I was served up a delicious fish broth with delicate flavours of the sea, followed by a huge plate of ceviche, piled high with fish, sweet potato, corn and flavoured with lime, coriander and aji amarillo, an indigenous chili pepper that is ubiquitous with Peruvian cuisine.

I have to be honest, I was still a bit squeamish, and anyone reading who knew me as a teenager might be a bit skeptical. Picky teenage Danielle wouldn’t touch fish!  And this ceviche had lots of ‘brown bits’ which are usually nicely trimmed off and discarded in the upscale restaurants of Miraflores.
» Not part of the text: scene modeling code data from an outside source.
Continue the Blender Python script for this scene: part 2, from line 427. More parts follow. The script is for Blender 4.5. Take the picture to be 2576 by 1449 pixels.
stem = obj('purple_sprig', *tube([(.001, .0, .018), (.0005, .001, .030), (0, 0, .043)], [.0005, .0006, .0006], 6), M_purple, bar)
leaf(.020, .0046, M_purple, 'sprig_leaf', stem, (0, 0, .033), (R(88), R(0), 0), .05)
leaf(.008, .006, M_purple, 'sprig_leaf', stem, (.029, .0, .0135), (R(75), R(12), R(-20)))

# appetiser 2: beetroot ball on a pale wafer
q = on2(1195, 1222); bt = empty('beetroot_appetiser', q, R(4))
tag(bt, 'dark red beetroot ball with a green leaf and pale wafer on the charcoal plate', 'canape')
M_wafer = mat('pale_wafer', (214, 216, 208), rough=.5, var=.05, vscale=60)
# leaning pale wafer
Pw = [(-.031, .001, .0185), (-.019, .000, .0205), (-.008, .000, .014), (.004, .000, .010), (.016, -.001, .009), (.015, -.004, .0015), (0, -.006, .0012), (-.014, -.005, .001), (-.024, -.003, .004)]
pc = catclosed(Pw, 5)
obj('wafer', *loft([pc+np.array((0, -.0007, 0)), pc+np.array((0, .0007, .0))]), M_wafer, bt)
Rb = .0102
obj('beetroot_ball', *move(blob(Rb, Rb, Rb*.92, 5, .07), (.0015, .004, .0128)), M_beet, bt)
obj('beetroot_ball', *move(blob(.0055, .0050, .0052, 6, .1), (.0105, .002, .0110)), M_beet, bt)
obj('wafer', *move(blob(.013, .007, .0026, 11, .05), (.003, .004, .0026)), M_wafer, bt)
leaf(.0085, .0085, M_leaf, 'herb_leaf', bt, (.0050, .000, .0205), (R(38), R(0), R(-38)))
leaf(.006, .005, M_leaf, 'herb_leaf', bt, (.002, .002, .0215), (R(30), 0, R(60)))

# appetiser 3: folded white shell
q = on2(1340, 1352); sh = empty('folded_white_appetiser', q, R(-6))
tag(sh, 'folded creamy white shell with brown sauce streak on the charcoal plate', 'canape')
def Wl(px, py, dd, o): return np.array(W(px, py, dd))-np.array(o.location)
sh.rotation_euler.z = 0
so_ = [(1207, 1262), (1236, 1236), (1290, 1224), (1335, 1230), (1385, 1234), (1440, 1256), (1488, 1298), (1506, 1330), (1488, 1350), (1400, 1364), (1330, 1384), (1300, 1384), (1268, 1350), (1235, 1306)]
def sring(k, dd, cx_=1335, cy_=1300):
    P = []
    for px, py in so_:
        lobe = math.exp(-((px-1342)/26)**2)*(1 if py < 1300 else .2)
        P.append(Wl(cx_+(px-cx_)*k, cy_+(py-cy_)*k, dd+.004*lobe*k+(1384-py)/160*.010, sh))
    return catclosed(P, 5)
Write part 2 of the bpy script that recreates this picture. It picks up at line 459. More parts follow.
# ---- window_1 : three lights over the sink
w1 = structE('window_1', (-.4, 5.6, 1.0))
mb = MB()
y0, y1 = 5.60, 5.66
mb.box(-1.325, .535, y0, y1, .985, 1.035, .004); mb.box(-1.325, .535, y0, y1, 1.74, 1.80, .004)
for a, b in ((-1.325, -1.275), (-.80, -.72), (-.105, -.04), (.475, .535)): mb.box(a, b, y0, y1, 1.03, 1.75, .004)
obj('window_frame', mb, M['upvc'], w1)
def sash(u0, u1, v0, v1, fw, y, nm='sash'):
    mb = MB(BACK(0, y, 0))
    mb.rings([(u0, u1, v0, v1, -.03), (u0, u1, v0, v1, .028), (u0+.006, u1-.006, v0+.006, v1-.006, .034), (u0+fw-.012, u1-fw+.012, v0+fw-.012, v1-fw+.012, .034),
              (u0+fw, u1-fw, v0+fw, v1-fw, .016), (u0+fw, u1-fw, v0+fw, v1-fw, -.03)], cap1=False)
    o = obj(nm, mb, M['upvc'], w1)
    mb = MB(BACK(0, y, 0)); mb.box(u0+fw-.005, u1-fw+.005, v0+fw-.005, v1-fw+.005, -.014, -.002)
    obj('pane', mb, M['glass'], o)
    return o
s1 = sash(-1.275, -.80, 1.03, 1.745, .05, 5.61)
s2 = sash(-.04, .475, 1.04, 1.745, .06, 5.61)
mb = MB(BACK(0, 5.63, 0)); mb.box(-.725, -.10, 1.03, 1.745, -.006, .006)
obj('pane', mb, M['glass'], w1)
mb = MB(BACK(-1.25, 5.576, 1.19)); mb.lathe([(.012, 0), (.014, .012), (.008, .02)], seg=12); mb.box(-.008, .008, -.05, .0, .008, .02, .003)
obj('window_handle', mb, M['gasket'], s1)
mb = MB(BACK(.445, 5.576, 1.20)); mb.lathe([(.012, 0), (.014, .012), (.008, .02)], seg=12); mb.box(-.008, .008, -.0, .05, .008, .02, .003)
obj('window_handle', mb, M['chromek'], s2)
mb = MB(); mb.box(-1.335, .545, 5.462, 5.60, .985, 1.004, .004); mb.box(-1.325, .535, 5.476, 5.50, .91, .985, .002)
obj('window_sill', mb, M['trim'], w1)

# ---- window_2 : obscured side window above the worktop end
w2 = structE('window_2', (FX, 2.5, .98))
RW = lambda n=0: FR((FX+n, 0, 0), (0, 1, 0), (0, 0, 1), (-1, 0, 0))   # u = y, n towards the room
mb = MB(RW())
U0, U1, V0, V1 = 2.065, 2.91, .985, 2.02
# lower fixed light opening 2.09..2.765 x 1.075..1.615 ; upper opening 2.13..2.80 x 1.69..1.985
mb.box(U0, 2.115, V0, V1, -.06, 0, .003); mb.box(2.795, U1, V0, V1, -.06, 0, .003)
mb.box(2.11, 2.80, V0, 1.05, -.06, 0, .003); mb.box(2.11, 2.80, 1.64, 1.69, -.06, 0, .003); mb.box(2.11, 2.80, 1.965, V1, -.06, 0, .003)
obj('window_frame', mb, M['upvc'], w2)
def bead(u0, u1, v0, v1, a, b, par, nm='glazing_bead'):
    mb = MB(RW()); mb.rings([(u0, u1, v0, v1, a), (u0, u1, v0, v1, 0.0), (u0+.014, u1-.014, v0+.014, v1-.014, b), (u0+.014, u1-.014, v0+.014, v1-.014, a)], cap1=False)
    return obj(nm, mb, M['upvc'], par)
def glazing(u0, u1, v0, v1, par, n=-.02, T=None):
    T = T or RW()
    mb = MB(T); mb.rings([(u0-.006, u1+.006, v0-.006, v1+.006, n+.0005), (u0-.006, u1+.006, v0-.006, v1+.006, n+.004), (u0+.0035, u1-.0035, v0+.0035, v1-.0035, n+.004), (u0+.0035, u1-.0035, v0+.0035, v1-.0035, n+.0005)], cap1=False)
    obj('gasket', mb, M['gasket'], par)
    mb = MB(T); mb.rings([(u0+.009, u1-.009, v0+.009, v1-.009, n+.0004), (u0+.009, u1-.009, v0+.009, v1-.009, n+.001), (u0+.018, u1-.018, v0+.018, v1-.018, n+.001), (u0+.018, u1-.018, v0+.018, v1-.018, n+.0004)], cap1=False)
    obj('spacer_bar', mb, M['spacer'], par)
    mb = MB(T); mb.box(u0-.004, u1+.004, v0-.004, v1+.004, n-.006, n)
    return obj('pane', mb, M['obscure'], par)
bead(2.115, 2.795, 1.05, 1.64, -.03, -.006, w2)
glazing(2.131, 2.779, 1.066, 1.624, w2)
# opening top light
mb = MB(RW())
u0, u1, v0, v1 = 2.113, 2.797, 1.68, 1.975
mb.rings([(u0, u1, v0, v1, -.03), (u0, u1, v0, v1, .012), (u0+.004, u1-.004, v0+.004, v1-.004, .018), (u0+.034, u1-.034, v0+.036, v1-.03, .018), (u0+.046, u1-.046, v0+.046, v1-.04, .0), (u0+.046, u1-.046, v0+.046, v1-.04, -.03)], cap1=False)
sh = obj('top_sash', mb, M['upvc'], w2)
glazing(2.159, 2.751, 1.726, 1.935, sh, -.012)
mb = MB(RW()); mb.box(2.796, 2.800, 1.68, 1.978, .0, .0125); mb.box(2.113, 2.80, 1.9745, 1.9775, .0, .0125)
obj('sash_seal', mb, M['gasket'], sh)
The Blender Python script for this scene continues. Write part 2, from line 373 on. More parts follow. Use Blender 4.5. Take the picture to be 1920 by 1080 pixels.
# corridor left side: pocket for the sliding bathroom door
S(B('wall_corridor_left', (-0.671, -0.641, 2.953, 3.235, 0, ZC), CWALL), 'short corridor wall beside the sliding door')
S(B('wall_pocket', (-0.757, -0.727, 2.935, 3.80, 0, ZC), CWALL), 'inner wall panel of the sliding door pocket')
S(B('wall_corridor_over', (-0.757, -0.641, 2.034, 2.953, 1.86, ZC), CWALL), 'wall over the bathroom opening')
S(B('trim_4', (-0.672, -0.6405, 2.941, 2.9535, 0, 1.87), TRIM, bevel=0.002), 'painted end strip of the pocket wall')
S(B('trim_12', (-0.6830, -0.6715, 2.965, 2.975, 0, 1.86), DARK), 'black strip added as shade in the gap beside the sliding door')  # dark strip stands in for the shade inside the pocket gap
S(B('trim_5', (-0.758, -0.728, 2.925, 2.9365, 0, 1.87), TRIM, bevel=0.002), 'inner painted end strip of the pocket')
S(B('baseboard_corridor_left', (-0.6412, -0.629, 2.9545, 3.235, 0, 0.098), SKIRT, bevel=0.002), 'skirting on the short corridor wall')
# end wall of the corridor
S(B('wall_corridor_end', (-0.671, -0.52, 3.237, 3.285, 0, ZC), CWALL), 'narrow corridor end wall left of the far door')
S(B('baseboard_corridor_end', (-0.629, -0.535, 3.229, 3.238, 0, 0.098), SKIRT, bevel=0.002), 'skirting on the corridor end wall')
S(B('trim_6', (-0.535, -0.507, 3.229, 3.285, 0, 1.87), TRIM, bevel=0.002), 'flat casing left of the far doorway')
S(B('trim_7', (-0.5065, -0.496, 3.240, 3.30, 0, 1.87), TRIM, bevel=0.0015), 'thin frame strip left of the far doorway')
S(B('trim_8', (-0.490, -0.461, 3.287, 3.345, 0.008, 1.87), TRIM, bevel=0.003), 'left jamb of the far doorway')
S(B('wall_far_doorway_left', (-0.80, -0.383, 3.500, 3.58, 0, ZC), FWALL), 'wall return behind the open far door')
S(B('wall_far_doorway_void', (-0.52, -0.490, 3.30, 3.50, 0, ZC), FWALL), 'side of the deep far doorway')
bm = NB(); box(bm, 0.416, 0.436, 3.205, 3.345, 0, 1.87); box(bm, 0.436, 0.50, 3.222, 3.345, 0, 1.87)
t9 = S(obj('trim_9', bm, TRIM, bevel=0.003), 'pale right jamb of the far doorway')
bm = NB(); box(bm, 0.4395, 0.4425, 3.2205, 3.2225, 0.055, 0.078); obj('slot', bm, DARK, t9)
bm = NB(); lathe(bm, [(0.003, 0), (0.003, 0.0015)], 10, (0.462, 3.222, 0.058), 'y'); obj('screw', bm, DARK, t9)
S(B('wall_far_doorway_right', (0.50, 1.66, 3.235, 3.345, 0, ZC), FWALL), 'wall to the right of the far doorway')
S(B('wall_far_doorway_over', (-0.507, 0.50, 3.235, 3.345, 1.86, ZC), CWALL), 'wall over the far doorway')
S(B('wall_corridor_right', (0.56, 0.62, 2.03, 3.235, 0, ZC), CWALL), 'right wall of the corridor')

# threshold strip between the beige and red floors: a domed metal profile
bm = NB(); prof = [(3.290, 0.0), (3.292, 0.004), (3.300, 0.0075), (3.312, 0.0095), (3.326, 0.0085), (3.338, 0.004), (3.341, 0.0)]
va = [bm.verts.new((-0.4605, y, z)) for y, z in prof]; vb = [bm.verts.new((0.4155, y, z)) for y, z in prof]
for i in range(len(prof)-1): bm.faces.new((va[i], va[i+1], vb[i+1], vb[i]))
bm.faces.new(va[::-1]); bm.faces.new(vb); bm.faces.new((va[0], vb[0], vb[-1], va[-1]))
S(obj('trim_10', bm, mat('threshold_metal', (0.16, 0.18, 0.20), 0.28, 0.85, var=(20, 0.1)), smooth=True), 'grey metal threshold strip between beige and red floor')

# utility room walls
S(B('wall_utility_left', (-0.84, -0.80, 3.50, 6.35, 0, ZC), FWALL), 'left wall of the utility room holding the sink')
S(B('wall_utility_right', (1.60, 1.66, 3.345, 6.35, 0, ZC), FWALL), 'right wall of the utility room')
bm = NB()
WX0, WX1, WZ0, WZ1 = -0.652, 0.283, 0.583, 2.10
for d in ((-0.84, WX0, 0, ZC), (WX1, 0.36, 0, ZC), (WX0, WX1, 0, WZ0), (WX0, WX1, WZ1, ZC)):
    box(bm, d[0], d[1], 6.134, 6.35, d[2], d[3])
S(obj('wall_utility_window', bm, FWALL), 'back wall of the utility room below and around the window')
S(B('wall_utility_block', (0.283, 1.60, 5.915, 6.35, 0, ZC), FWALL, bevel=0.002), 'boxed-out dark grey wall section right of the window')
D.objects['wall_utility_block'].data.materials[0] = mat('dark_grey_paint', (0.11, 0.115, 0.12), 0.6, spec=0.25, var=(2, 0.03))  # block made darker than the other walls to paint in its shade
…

But this is not gringo bourgeoise dining. This is the real thing, Limeño style, and I was determined to embrace it. I was eating the freshest fish in town, smelling the fish that permeates the whole market, seeing fish being chopped up and gutted a few feet away from me, and hearing the constant shouting in Spanish from the fishmongers all around me. Surely there is no better sensory seafood experience?

I loved it.

Love from Lima xxx

 

 

Danielle de Bruin

One Comments

  1. Thank you Danielle for another evocative and highly descriptive account of ‘la vida Limena’ ….. all done in an easy flowing, easy to read style ….. and educational too. What you are writing about always makes good reading because it makes a clear distinction between Lima life seen through the eyes of a visiting tourist and the more perceptive insider observations of a newcomer resident.